C. Myblog

Holding Long-Term Investments And/Or Mortgages?

February 21, 2013

NCUA’s recent Supervisory Focus for 2013 (13-CU-01) stated, “Examiners will evaluate your credit union’s ability to mitigate interest rate and liquidity risk, especially where there are high levels of long-term assets funded by short-term, less stable funds.”

We encourage credit union leaders to make it a habit to continuously review emerging market trends and thoroughly discuss contingencies should the credit union start approaching its risk limits.  Numerous institutions are expecting margins to continue to be squeezed if rates don’t change. Hence, many decision-makers are holding longer-term assets to help mitigate this decline.  We often hear “we are going for the earnings now, and will unload the risk before rates go up.”  Understand that rarely does someone time the market “right” with any degree of consistency.  If rates go up, memories will likely be foggy and questions raised about why the credit union decided to hold long-term assets in the first place. There can be solid business reasons to hold long-term assets, and even in some cases to not take immediate action if a limit is crossed, but clear documentation of rationale and communication among decision makers is key.
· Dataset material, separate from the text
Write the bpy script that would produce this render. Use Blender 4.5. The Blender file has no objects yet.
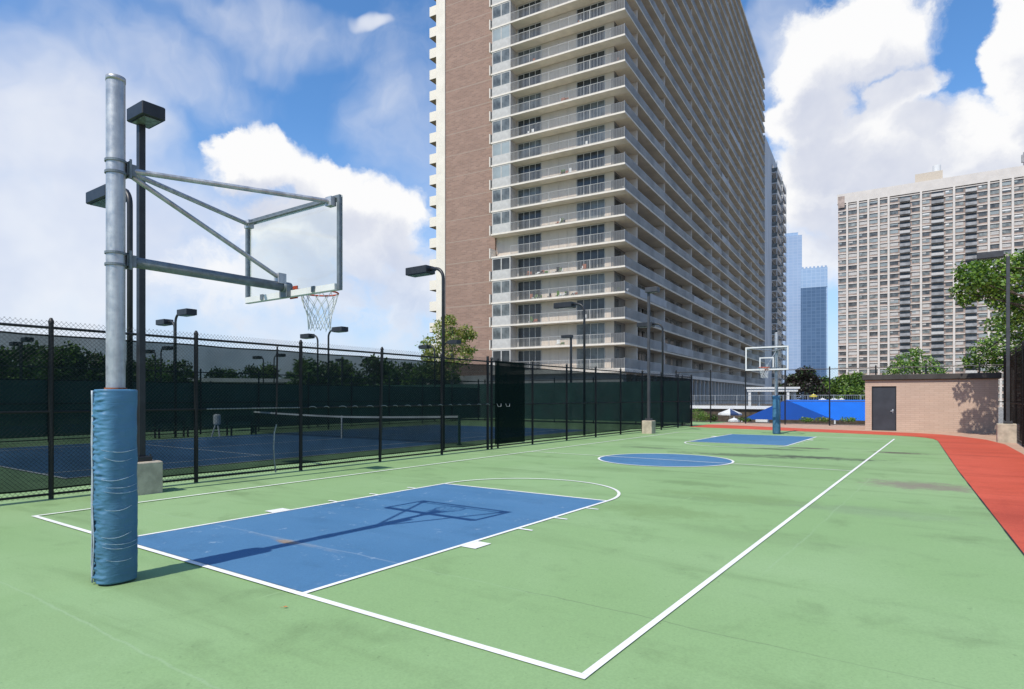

With respect to holding long-term assets, consider the following:

  • In the last month the 10-year Treasury has gone up 19 bps, taking the yield north of 2%
  • For the rest of the year, Freddie Mac Chief Economist Frank Nothaft expects mortgage rates to gradually move higher, ending the year at about 3.75% and then moving above 4% sometime next year
  • According to Zillow.com, US home prices increased about 6% in 2012
  • Additionally, although the Fed is indirectly influencing long-term interest rates (which impact mortgage rates) by buying $85B/month in Treasurys and MBS, demand for long-term Treasurys has been declining.  If the reduction in demand continues it could translate into higher long-term rates
The world is very complex and issues are going to get tougher.  There is little downside to continuously discussing, reviewing and reinforcing agreed upon decision drivers, risk-return tradeoffs and risk limits with your management and board.